The Pentagon has detailed plans for military action if President Barack Obama decides to intervene in a humanitarian move to stop the Syrian President Bashar Assad’s death machine that has murdered thousands of opponents, CNN reported Wednesday.
U.S. Secretary of State Hillary Clinton suggested Tuesday that Assad could be termed a “war criminal.”
The United States so far has refused to provide arms for the Free Syrian Army, which is trying to defend itself against merciless shelling by Assad’s forces of anyone who speaks out against the regime, but the Pentagon is preparing for a possible scenario of American troops on Syrian soil.
"There are lots of ideas floating around," an official told CNN. "People are teeing up options. We want to understand what is the art of the possible."
The desk-drawer Pentagon plans include a “full range of options,” but one potential problem is the lack of certainty of the “day after” Assad is forced to step down and what will happen to his chemical weapons.

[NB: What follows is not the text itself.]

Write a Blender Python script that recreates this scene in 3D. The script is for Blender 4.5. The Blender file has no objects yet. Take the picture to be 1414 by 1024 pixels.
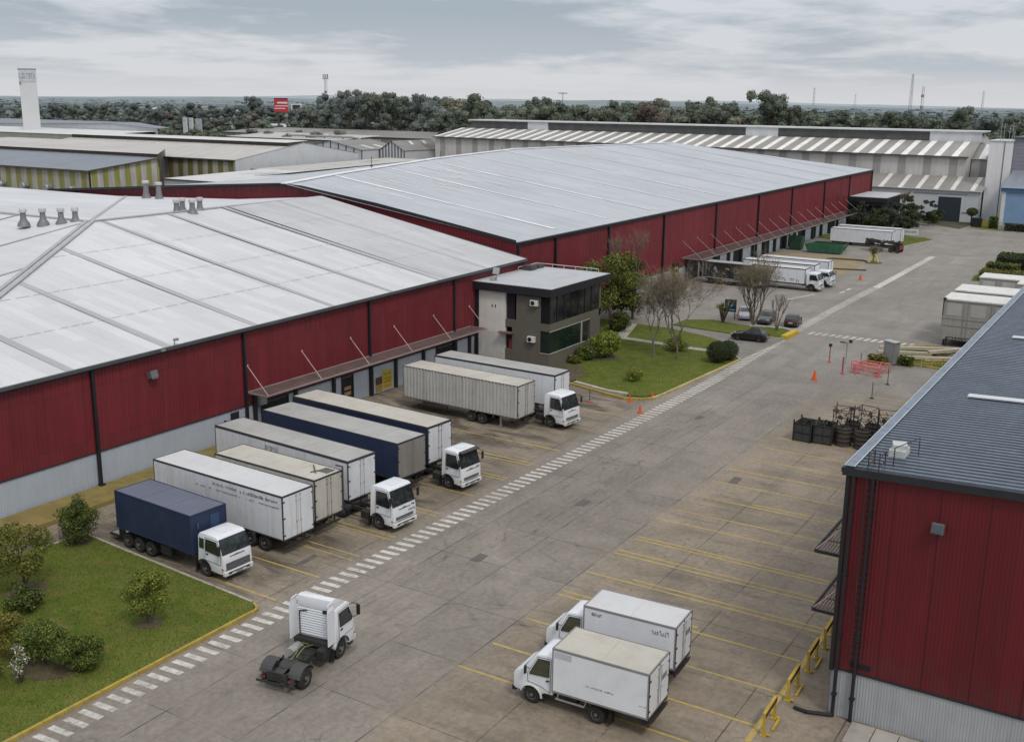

Assad could flee, or be killed, but his loyalists might continue to rule the country. The chances of the opposition taking over are nil, for the time being, because the protest movement does not have a national leader and also has no weapons except for those taken over by army deserters and protesters.
The Pentagon plans detail how many soldiers and what weapons will be needed to guard chemical weapons in Syria and to provide the orderly distribution of humanitarian aid. Opposition activists have reported that people are starving to death as Assad’s forces cut off supplies to Homs and other centers of anti-Assad protests.
Clinton told a Senate committee Tuesday that Assad could "fit into that category" of being a war criminal but added that the classification would not necessarily hasten his downfall.
American satellites are gathering intelligence in surveillance flights over Syria with information on Syrian army ground movements, and American intelligence has tapped into communications by regime leaders.
The United Nations continues to limit its action to words as estimates of the death toll continue to rise with the increasing probability that the actual numbers are far higher. More than 7,500 people are reported to have been killed in the year-long uprising, but thousands of others have “disappeared” or have been arrested.